** Short task **
Transcribe, exactly as they appear, the line that contains "Write a Blender", the line that contains "return np.arctan2(dx, dy), dz", and every line in between, and nothing else.

** Begin Working data **

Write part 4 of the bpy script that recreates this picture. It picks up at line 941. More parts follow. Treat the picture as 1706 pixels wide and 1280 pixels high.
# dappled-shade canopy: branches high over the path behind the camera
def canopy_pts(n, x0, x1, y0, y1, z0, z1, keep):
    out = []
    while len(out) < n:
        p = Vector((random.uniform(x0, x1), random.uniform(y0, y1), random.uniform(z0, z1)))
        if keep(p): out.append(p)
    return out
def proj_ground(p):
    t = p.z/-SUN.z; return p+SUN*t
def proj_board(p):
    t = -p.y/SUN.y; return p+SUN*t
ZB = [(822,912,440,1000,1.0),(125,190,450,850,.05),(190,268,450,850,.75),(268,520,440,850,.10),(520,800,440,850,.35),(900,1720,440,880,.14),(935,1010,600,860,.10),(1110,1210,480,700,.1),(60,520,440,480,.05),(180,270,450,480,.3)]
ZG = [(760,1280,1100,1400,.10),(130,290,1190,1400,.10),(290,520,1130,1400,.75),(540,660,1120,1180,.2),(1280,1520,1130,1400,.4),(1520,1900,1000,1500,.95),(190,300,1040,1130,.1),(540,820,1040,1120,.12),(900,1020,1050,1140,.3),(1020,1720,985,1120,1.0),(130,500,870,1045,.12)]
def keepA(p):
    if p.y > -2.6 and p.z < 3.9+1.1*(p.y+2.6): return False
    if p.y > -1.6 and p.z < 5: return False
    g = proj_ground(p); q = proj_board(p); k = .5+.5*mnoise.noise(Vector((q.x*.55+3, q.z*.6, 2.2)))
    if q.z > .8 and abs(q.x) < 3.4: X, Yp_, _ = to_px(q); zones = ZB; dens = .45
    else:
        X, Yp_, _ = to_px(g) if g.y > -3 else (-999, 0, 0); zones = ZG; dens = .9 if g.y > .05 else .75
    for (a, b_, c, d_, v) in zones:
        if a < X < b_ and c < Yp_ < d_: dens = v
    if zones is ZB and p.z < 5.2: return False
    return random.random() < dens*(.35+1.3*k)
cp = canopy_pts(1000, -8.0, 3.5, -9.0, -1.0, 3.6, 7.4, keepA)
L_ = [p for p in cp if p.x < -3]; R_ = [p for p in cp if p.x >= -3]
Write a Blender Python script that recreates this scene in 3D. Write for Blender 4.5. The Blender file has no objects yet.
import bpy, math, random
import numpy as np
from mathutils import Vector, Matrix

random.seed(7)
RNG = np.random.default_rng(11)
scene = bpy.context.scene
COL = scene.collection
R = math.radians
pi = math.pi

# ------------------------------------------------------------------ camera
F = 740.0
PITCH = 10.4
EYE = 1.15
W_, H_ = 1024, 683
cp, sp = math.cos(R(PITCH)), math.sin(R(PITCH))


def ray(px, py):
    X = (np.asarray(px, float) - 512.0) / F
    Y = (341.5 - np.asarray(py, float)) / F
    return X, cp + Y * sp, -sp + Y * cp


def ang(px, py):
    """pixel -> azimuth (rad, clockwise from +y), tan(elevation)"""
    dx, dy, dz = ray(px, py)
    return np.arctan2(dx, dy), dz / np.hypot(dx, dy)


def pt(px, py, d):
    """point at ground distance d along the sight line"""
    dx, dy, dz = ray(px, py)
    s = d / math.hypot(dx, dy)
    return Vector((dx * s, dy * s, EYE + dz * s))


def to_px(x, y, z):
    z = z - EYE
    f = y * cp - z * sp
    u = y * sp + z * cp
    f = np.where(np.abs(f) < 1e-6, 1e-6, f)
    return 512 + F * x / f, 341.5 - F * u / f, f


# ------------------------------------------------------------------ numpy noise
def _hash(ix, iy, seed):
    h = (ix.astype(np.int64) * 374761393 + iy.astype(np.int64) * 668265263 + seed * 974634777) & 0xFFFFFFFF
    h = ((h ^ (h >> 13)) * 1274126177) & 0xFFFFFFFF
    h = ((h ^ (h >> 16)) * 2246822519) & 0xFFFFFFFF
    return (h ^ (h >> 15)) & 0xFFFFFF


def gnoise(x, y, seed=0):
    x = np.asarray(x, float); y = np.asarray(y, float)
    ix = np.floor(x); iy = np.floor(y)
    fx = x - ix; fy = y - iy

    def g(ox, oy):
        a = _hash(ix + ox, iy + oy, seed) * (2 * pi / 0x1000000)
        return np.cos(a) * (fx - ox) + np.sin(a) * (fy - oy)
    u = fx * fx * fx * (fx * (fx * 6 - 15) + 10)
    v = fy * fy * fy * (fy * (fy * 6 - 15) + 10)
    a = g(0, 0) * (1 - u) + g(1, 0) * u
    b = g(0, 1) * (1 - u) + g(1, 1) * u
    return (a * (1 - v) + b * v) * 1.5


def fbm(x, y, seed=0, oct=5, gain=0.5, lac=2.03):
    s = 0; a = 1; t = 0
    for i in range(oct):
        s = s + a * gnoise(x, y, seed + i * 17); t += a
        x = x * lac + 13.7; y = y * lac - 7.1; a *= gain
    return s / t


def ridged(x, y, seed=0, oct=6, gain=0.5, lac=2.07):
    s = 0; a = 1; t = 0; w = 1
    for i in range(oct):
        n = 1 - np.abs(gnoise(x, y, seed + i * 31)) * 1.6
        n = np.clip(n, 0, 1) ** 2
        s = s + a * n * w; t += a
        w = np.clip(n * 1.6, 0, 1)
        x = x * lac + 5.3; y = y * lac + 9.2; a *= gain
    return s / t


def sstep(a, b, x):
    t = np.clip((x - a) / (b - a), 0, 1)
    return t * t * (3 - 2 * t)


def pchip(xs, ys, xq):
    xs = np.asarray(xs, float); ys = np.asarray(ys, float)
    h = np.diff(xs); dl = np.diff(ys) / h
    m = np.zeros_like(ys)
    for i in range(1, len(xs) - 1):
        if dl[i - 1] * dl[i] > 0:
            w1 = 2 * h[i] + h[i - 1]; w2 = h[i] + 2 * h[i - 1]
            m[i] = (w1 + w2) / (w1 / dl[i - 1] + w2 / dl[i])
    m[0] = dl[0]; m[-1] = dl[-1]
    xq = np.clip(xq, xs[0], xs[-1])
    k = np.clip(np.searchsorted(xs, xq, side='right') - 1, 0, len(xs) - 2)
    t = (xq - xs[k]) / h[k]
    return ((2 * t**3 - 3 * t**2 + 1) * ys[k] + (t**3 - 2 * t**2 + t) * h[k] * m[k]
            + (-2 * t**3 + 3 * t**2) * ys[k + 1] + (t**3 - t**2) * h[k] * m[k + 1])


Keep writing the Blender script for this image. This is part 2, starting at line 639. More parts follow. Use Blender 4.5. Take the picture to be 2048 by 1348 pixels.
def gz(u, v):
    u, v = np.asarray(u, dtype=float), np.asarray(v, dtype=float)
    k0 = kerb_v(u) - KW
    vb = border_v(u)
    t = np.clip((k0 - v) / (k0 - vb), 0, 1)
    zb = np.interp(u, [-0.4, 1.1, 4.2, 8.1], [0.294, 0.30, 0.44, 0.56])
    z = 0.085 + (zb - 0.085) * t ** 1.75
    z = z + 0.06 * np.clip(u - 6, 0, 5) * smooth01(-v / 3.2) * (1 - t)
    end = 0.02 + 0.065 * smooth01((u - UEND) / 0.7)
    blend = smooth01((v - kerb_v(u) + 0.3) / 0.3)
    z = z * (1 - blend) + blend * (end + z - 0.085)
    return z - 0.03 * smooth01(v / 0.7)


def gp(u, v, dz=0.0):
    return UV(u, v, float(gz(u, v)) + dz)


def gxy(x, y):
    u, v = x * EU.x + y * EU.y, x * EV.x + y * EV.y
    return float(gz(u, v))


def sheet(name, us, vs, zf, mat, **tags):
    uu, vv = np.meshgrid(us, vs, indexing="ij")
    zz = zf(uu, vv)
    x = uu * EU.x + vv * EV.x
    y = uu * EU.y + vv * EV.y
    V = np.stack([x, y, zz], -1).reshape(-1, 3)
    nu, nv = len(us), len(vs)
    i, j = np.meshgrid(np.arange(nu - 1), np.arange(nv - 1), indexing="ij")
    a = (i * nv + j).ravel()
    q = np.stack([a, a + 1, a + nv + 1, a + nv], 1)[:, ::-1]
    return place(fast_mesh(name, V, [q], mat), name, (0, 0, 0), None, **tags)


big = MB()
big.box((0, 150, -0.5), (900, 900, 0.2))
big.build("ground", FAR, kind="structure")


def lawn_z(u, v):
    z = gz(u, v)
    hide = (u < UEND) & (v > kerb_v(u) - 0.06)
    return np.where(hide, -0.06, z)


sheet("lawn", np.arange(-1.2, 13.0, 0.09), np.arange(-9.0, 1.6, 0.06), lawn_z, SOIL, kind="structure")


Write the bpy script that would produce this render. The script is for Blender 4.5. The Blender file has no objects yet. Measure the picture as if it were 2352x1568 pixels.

** End Working data **

** Answer to this problem **
Write a Blender Python script that recreates this scene in 3D. Write for Blender 4.5. The Blender file has no objects yet.
import bpy, math, random
import numpy as np
from mathutils import Vector, Matrix

random.seed(7)
RNG = np.random.default_rng(11)
scene = bpy.context.scene
COL = scene.collection
R = math.radians
pi = math.pi

# ------------------------------------------------------------------ camera
F = 740.0
PITCH = 10.4
EYE = 1.15
W_, H_ = 1024, 683
cp, sp = math.cos(R(PITCH)), math.sin(R(PITCH))


def ray(px, py):
    X = (np.asarray(px, float) - 512.0) / F
    Y = (341.5 - np.asarray(py, float)) / F
    return X, cp + Y * sp, -sp + Y * cp


def ang(px, py):
    """pixel -> azimuth (rad, clockwise from +y), tan(elevation)"""
    dx, dy, dz = ray(px, py)
    return np.arctan2(dx, dy), dz / np.hypot(dx, dy)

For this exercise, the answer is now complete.